***** SOURCE MATERIAL *****
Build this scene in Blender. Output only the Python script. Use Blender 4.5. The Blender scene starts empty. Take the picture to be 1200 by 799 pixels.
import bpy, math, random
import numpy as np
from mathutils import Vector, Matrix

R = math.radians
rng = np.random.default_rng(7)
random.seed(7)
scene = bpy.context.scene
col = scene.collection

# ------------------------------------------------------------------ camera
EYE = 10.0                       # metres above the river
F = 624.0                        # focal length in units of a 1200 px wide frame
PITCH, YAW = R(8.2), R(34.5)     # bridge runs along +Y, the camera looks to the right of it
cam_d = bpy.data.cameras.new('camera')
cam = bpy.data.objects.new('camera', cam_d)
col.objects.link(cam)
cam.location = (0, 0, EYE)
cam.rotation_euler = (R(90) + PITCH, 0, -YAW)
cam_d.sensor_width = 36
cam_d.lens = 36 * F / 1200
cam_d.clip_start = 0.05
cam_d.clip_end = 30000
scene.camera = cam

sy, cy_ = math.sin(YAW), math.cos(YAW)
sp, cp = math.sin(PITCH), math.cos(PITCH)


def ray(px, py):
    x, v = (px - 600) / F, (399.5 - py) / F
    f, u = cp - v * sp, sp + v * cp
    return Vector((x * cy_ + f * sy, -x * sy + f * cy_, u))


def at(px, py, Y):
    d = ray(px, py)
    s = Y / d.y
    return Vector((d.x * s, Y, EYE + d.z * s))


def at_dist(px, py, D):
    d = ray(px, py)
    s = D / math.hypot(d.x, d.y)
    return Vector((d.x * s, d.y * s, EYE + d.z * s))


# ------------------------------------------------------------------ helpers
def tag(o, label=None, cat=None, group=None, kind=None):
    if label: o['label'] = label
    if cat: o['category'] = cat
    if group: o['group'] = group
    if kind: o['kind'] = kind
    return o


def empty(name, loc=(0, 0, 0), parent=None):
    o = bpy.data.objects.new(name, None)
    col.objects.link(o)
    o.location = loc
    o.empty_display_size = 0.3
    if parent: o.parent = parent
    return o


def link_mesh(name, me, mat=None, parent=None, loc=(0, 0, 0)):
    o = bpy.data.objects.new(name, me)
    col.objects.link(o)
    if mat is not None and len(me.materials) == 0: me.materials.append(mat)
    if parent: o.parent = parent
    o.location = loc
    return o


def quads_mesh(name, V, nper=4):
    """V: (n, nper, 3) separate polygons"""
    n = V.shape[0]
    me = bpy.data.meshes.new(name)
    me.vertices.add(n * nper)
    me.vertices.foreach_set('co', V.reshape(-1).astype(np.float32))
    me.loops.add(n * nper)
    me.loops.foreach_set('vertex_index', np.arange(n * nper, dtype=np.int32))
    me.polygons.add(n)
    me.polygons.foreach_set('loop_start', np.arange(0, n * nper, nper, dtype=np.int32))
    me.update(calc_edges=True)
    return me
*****
Copy, please, exactly the lines that start at the first line of the data and end at the line containing "col = scene.collection", both kept and no others.

Build this scene in Blender. Output only the Python script. Use Blender 4.5. The Blender scene starts empty. Take the picture to be 1200 by 799 pixels.
import bpy, math, random
import numpy as np
from mathutils import Vector, Matrix

R = math.radians
rng = np.random.default_rng(7)
random.seed(7)
scene = bpy.context.scene
col = scene.collection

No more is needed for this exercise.